◆ **Problem to work on**: Set down all of the data exactly as it appears.

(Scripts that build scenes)

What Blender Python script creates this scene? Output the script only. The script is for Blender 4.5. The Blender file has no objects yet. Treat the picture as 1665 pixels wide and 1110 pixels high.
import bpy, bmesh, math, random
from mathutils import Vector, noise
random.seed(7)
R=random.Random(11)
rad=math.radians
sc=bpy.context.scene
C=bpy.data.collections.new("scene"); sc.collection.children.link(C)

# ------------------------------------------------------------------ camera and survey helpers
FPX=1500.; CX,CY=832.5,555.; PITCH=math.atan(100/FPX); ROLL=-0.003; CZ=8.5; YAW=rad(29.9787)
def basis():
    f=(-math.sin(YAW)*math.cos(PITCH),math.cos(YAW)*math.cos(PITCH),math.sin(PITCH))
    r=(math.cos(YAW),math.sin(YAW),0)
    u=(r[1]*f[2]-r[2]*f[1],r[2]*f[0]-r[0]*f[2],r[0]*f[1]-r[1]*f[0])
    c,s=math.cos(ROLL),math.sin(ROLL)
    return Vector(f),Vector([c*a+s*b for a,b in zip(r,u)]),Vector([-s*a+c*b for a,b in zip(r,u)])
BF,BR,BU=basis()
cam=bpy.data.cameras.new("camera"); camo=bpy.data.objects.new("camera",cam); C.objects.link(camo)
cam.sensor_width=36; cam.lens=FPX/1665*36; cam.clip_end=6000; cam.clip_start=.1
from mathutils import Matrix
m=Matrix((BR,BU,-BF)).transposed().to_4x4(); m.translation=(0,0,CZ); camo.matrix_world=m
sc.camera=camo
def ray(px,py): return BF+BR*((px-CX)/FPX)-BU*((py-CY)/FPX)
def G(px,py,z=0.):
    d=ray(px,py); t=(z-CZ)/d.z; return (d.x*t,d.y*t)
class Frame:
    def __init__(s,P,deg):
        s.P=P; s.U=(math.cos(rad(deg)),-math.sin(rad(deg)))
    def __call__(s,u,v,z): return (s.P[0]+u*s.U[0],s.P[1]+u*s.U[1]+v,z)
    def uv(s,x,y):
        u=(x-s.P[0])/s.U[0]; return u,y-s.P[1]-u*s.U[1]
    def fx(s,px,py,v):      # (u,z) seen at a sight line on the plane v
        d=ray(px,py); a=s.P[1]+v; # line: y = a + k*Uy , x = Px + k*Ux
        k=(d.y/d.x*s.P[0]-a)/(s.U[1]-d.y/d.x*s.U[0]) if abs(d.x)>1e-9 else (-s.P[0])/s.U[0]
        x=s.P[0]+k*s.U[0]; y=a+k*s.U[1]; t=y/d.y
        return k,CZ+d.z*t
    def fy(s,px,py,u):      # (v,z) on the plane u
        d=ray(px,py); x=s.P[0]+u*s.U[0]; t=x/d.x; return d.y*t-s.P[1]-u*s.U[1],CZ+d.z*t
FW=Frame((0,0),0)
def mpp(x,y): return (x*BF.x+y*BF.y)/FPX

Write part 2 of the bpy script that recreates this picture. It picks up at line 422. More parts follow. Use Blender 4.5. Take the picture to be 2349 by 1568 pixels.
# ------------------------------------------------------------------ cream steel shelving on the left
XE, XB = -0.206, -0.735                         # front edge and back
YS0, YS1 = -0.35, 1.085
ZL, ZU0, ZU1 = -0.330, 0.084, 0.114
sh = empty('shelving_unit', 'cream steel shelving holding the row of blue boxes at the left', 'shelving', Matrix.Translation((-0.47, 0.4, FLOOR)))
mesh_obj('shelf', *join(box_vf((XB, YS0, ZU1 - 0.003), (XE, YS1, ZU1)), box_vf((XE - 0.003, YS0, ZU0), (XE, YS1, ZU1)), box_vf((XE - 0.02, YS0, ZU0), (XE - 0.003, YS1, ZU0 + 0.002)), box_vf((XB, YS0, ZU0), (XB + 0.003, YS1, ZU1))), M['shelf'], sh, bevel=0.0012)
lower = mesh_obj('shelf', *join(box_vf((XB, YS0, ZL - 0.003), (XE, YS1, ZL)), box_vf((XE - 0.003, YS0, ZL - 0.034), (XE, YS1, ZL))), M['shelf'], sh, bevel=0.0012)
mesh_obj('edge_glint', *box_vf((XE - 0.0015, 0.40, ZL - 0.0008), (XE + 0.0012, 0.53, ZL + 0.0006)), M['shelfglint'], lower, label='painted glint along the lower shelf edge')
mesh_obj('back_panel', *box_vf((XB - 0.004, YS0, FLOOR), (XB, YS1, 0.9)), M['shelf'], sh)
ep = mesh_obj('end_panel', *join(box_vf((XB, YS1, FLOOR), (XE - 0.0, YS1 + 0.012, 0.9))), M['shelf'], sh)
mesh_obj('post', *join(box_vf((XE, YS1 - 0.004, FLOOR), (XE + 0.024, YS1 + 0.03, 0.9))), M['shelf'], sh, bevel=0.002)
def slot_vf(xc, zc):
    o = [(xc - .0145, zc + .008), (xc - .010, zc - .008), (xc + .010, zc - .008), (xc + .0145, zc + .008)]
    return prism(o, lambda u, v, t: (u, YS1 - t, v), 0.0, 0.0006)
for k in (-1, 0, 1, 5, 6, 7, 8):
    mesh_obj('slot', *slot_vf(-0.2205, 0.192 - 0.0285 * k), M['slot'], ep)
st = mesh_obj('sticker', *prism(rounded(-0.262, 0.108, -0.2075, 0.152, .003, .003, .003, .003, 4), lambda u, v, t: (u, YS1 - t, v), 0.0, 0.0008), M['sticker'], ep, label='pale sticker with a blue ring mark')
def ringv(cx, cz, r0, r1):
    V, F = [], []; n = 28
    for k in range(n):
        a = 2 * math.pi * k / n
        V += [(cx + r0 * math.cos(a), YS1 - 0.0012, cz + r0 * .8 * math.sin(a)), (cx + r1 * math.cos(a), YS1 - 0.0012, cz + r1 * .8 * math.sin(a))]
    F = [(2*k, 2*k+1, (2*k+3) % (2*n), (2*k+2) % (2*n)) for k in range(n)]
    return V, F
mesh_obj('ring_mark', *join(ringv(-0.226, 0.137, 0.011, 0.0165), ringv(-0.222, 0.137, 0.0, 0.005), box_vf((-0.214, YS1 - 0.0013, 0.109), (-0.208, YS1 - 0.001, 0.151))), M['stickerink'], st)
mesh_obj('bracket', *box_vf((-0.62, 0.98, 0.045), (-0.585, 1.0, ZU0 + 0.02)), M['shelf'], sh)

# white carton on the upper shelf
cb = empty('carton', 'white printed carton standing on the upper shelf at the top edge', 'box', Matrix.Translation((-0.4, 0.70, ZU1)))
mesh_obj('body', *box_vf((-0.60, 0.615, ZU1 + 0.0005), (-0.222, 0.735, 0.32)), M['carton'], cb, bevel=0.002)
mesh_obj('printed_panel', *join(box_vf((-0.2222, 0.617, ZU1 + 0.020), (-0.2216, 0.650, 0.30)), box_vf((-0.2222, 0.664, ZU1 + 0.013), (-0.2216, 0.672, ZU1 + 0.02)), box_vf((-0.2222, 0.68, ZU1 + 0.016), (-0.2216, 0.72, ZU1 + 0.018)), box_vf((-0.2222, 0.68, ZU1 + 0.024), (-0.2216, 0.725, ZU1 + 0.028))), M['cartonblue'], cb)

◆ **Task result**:
What Blender Python script creates this scene? Output the script only. The script is for Blender 4.5. The Blender file has no objects yet. Treat the picture as 1665 pixels wide and 1110 pixels high.
import bpy, bmesh, math, random
from mathutils import Vector, noise
random.seed(7)
R=random.Random(11)
rad=math.radians
sc=bpy.context.scene
C=bpy.data.collections.new("scene"); sc.collection.children.link(C)

# ------------------------------------------------------------------ camera and survey helpers
FPX=1500.; CX,CY=832.5,555.; PITCH=math.atan(100/FPX); ROLL=-0.003; CZ=8.5; YAW=rad(29.9787)
def basis():
    f=(-math.sin(YAW)*math.cos(PITCH),math.cos(YAW)*math.cos(PITCH),math.sin(PITCH))
    r=(math.cos(YAW),math.sin(YAW),0)
    u=(r[1]*f[2]-r[2]*f[1],r[2]*f[0]-r[0]*f[2],r[0]*f[1]-r[1]*f[0])
    c,s=math.cos(ROLL),math.sin(ROLL)
    return Vector(f),Vector([c*a+s*b for a,b in zip(r,u)]),Vector([-s*a+c*b for a,b in zip(r,u)])
BF,BR,BU=basis()
cam=bpy.data.cameras.new("camera"); camo=bpy.data.objects.new("camera",cam); C.objects.link(camo)
cam.sensor_width=36; cam.lens=FPX/1665*36; cam.clip_end=6000; cam.clip_start=.1
from mathutils import Matrix
m=Matrix((BR,BU,-BF)).transposed().to_4x4(); m.translation=(0,0,CZ); camo.matrix_world=m
sc.camera=camo
def ray(px,py): return BF+BR*((px-CX)/FPX)-BU*((py-CY)/FPX)
def G(px,py,z=0.):
    d=ray(px,py); t=(z-CZ)/d.z; return (d.x*t,d.y*t)
class Frame:
    def __init__(s,P,deg):
        s.P=P; s.U=(math.cos(rad(deg)),-math.sin(rad(deg)))
    def __call__(s,u,v,z): return (s.P[0]+u*s.U[0],s.P[1]+u*s.U[1]+v,z)
    def uv(s,x,y):
        u=(x-s.P[0])/s.U[0]; return u,y-s.P[1]-u*s.U[1]
    def fx(s,px,py,v):      # (u,z) seen at a sight line on the plane v
        d=ray(px,py); a=s.P[1]+v; # line: y = a + k*Uy , x = Px + k*Ux
        k=(d.y/d.x*s.P[0]-a)/(s.U[1]-d.y/d.x*s.U[0]) if abs(d.x)>1e-9 else (-s.P[0])/s.U[0]
        x=s.P[0]+k*s.U[0]; y=a+k*s.U[1]; t=y/d.y
        return k,CZ+d.z*t
    def fy(s,px,py,u):      # (v,z) on the plane u
        d=ray(px,py); x=s.P[0]+u*s.U[0]; t=x/d.x; return d.y*t-s.P[1]-u*s.U[1],CZ+d.z*t
FW=Frame((0,0),0)
def mpp(x,y): return (x*BF.x+y*BF.y)/FPX

Write part 2 of the bpy script that recreates this picture. It picks up at line 422. More parts follow. Use Blender 4.5. Take the picture to be 2349 by 1568 pixels.
# ------------------------------------------------------------------ cream steel shelving on the left
XE, XB = -0.206, -0.735                         # front edge and back
YS0, YS1 = -0.35, 1.085
ZL, ZU0, ZU1 = -0.330, 0.084, 0.114
sh = empty('shelving_unit', 'cream steel shelving holding the row of blue boxes at the left', 'shelving', Matrix.Translation((-0.47, 0.4, FLOOR)))
mesh_obj('shelf', *join(box_vf((XB, YS0, ZU1 - 0.003), (XE, YS1, ZU1)), box_vf((XE - 0.003, YS0, ZU0), (XE, YS1, ZU1)), box_vf((XE - 0.02, YS0, ZU0), (XE - 0.003, YS1, ZU0 + 0.002)), box_vf((XB, YS0, ZU0), (XB + 0.003, YS1, ZU1))), M['shelf'], sh, bevel=0.0012)
lower = mesh_obj('shelf', *join(box_vf((XB, YS0, ZL - 0.003), (XE, YS1, ZL)), box_vf((XE - 0.003, YS0, ZL - 0.034), (XE, YS1, ZL))), M['shelf'], sh, bevel=0.0012)
mesh_obj('edge_glint', *box_vf((XE - 0.0015, 0.40, ZL - 0.0008), (XE + 0.0012, 0.53, ZL + 0.0006)), M['shelfglint'], lower, label='painted glint along the lower shelf edge')
mesh_obj('back_panel', *box_vf((XB - 0.004, YS0, FLOOR), (XB, YS1, 0.9)), M['shelf'], sh)
ep = mesh_obj('end_panel', *join(box_vf((XB, YS1, FLOOR), (XE - 0.0, YS1 + 0.012, 0.9))), M['shelf'], sh)
mesh_obj('post', *join(box_vf((XE, YS1 - 0.004, FLOOR), (XE + 0.024, YS1 + 0.03, 0.9))), M['shelf'], sh, bevel=0.002)
def slot_vf(xc, zc):
    o = [(xc - .0145, zc + .008), (xc - .010, zc - .008), (xc + .010, zc - .008), (xc + .0145, zc + .008)]
    return prism(o, lambda u, v, t: (u, YS1 - t, v), 0.0, 0.0006)
for k in (-1, 0, 1, 5, 6, 7, 8):
    mesh_obj('slot', *slot_vf(-0.2205, 0.192 - 0.0285 * k), M['slot'], ep)
st = mesh_obj('sticker', *prism(rounded(-0.262, 0.108, -0.2075, 0.152, .003, .003, .003, .003, 4), lambda u, v, t: (u, YS1 - t, v), 0.0, 0.0008), M['sticker'], ep, label='pale sticker with a blue ring mark')
def ringv(cx, cz, r0, r1):
    V, F = [], []; n = 28
    for k in range(n):
        a = 2 * math.pi * k / n
        V += [(cx + r0 * math.cos(a), YS1 - 0.0012, cz + r0 * .8 * math.sin(a)), (cx + r1 * math.cos(a), YS1 - 0.0012, cz + r1 * .8 * math.sin(a))]
    F = [(2*k, 2*k+1, (2*k+3) % (2*n), (2*k+2) % (2*n)) for k in range(n)]
    return V, F
mesh_obj('ring_mark', *join(ringv(-0.226, 0.137, 0.011, 0.0165), ringv(-0.222, 0.137, 0.0, 0.005), box_vf((-0.214, YS1 - 0.0013, 0.109), (-0.208, YS1 - 0.001, 0.151))), M['stickerink'], st)
mesh_obj('bracket', *box_vf((-0.62, 0.98, 0.045), (-0.585, 1.0, ZU0 + 0.02)), M['shelf'], sh)

# white carton on the upper shelf
cb = empty('carton', 'white printed carton standing on the upper shelf at the top edge', 'box', Matrix.Translation((-0.4, 0.70, ZU1)))
mesh_obj('body', *box_vf((-0.60, 0.615, ZU1 + 0.0005), (-0.222, 0.735, 0.32)), M['carton'], cb, bevel=0.002)
mesh_obj('printed_panel', *join(box_vf((-0.2222, 0.617, ZU1 + 0.020), (-0.2216, 0.650, 0.30)), box_vf((-0.2222, 0.664, ZU1 + 0.013), (-0.2216, 0.672, ZU1 + 0.02)), box_vf((-0.2222, 0.68, ZU1 + 0.016), (-0.2216, 0.72, ZU1 + 0.018)), box_vf((-0.2222, 0.68, ZU1 + 0.024), (-0.2216, 0.725, ZU1 + 0.028))), M['cartonblue'], cb)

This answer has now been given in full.